The supporting characters are also universally droll.  Another Apatow regular, Paul Rudd, gives us nuggets of comic gold with his performance as a pot-induced surf instructor (“When life gives you lemons, just say ‘Fuck lemons’ and bail!) and Apatowite Jonah Hill also makes a very amusing cameo as a clingy and strange restaurant greater that seems very attracted to Sarah’s new rocker boyfriend (he attempts to give his demo CD to him after Aldous has a rather bad argument with Sarah, to which he later tells Hill that he was going to listen to it, but he “just got carried on with living life”).  Perhaps the single funniest side character is played by Jack McBrayer (a very funny regular on one of TV'S best comedies, 30 ROCK) who plays a conservative Christian whom is on his honeymoon with his sex-craving wife and he reveals what a relative novice he is when it comes to pleasing her.  He utters one of the funniest lines of recent memory when he seeks sex advice from Peter by asking, “If God was such a great engineer, then why did he put the plumbing so close to the amusement park?” 

However great everyone is in FORGETTING SARAH MARSHALL, Peter Segel is the film’s champion and hero.  It’s his one-two punch of delivering a smart, whimsical, and humorously touching screenplay and equally witty, affectionate and endearing performance that makes his efforts here masterful.  His writing hits all the right notes, as does his performance, and what’s great about the film is that this is an adult comedy for adults, and prudes need not apply (there are the obligatory f-bombs littered throughout, and there is copious amounts of simulated sex scenes involving multiple positions, felatcio, and stimulation).  What’s truly compelling is that the film does not offer up a smorgasbord of female nudity (there are glimpses here and there) and instead has Segel offering up his own plump full frontal façade for sensationalistic effect.  Perhaps the film escaped an NC-17 for the way the sex and nudity are played up for humorous – and not eroticized – effect.  What Segel does is remind viewers – male and female alike – that human sexuality is oftentimes uncomfortable and, most crucially, that there is a decided emotional crutch to it.  Look at one vital sex scene late in the film where Peter realizes that there is more to sex than just arousal.  There are some startling truths here that other sex scenes in weaker films would miss.
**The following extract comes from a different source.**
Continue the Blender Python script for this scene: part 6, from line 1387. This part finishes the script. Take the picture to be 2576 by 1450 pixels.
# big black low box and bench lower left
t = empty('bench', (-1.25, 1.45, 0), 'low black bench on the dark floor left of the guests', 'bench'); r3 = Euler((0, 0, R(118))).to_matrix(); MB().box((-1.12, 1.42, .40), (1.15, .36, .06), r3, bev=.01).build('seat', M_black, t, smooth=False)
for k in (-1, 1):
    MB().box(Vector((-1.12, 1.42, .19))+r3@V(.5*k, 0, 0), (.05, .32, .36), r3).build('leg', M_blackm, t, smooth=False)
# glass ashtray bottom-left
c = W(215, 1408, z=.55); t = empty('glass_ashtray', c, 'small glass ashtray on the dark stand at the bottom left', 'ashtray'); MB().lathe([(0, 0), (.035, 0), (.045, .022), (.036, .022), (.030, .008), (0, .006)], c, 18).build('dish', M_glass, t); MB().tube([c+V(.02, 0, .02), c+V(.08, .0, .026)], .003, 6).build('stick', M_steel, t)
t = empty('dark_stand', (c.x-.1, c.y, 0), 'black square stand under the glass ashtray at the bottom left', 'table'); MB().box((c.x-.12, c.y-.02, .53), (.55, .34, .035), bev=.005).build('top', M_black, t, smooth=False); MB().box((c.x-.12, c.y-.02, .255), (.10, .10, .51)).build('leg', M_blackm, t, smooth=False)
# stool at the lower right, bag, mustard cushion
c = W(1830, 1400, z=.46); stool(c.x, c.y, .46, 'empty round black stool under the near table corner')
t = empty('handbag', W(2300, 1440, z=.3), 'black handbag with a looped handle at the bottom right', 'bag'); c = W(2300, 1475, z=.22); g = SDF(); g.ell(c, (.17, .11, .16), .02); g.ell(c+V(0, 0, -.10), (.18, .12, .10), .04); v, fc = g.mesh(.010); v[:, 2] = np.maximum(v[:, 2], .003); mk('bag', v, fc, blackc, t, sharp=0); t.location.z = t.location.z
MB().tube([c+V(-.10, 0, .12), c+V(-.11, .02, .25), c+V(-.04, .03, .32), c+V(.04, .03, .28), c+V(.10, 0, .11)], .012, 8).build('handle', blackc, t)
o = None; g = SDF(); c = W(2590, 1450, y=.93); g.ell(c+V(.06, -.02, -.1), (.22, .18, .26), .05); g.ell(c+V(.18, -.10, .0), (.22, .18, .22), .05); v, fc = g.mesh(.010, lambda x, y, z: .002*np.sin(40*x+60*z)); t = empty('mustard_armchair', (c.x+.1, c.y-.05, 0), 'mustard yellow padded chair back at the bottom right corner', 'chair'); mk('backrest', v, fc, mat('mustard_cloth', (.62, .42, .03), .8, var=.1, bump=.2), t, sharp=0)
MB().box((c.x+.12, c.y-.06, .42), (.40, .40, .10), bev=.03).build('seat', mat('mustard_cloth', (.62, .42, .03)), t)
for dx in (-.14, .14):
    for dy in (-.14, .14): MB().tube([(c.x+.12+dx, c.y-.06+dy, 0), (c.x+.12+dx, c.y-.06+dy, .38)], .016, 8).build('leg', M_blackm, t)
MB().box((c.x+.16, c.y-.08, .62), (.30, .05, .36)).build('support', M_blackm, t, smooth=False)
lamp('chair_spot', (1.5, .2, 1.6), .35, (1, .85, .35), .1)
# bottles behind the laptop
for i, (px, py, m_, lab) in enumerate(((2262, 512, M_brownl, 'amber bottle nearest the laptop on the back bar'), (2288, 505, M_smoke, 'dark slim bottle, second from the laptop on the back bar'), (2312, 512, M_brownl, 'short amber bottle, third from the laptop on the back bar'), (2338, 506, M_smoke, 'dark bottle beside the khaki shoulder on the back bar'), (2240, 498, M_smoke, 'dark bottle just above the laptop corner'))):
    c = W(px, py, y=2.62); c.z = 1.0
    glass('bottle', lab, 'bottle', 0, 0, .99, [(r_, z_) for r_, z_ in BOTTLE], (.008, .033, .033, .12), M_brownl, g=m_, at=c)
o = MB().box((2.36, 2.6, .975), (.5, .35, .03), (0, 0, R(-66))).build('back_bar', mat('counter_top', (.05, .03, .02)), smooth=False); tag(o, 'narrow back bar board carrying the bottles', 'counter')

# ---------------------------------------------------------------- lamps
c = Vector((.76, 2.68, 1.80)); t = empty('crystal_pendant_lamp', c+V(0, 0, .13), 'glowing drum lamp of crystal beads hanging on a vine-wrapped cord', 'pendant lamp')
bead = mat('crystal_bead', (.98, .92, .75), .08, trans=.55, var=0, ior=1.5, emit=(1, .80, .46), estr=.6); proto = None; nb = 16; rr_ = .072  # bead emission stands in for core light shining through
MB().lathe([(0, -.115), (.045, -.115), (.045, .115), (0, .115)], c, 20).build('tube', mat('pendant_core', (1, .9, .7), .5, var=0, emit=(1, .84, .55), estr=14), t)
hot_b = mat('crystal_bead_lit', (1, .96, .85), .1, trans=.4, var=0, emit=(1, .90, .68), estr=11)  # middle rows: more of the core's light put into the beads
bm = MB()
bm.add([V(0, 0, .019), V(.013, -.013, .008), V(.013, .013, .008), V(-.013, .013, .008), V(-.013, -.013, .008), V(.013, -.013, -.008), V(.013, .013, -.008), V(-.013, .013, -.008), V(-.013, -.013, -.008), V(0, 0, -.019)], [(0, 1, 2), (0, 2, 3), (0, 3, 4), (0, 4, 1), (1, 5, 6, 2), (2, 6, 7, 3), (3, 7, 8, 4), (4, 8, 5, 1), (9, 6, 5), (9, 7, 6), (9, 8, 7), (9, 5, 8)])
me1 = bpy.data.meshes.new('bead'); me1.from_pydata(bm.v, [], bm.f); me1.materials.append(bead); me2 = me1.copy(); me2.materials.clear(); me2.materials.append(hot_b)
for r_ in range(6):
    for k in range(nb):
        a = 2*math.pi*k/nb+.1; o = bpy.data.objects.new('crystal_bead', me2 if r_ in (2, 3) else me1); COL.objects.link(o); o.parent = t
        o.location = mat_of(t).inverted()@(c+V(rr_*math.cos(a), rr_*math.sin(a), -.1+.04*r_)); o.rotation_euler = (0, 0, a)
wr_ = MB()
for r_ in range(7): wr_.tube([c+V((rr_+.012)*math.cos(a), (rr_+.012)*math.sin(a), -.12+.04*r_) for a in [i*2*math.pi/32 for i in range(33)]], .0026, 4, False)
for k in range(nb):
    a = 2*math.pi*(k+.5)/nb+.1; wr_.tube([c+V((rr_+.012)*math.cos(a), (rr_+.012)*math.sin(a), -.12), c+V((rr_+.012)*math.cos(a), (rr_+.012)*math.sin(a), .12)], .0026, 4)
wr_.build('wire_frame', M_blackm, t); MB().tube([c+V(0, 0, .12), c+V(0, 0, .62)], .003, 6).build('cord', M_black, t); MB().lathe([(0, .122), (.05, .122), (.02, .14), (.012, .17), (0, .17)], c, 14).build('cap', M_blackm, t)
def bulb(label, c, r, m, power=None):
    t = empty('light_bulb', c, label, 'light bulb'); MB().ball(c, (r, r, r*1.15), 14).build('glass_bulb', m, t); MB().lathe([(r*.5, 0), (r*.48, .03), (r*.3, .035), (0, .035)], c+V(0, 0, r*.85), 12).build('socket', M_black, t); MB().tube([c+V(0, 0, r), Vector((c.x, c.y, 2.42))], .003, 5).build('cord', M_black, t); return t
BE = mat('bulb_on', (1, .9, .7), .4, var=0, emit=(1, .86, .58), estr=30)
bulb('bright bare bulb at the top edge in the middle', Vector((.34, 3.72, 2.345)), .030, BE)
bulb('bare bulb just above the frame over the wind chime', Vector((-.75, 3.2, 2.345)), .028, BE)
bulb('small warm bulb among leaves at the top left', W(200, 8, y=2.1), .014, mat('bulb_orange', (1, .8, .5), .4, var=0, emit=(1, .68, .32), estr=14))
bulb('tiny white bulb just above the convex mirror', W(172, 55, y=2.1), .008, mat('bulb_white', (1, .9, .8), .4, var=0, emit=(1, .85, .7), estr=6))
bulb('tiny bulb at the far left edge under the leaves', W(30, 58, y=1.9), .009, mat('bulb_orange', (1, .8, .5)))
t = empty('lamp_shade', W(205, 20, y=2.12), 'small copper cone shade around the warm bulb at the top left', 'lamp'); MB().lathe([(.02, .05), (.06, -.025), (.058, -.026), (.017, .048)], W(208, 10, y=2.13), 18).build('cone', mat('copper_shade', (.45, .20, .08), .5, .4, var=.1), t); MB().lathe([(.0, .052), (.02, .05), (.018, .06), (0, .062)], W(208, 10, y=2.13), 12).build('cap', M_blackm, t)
FORGETTING SARAH MARSHALL is an absolute breakthrough American comedy classic.  It lovingly plays off of and continues Judd Apatow’s insistence on revolutionizing the genre by combining the best elements of female and male centric comedies and by instilling a sly level of intelligence, bawdy guffaws, and warmth and depth to its characters.  Perhaps it’s most long-standing achievement is the materialization of Jason Segel as a miraculous new comic find.  As the writer/performer of MARSHALL, he is this film’s soulful comic and dramatic heartbeat as he fully embraces every subtle, outrageous, heart-rending, and sensationalistic moment of the film without any pretense of ego or self-absorption.  The term masterpiece never really gets thrown out when discussing screen comedies.  In terms of FORGETTING SARAH MARSHALL, it proves how a comedy can seize that accolade to worthy effect.  This is one of 2008’s very best films.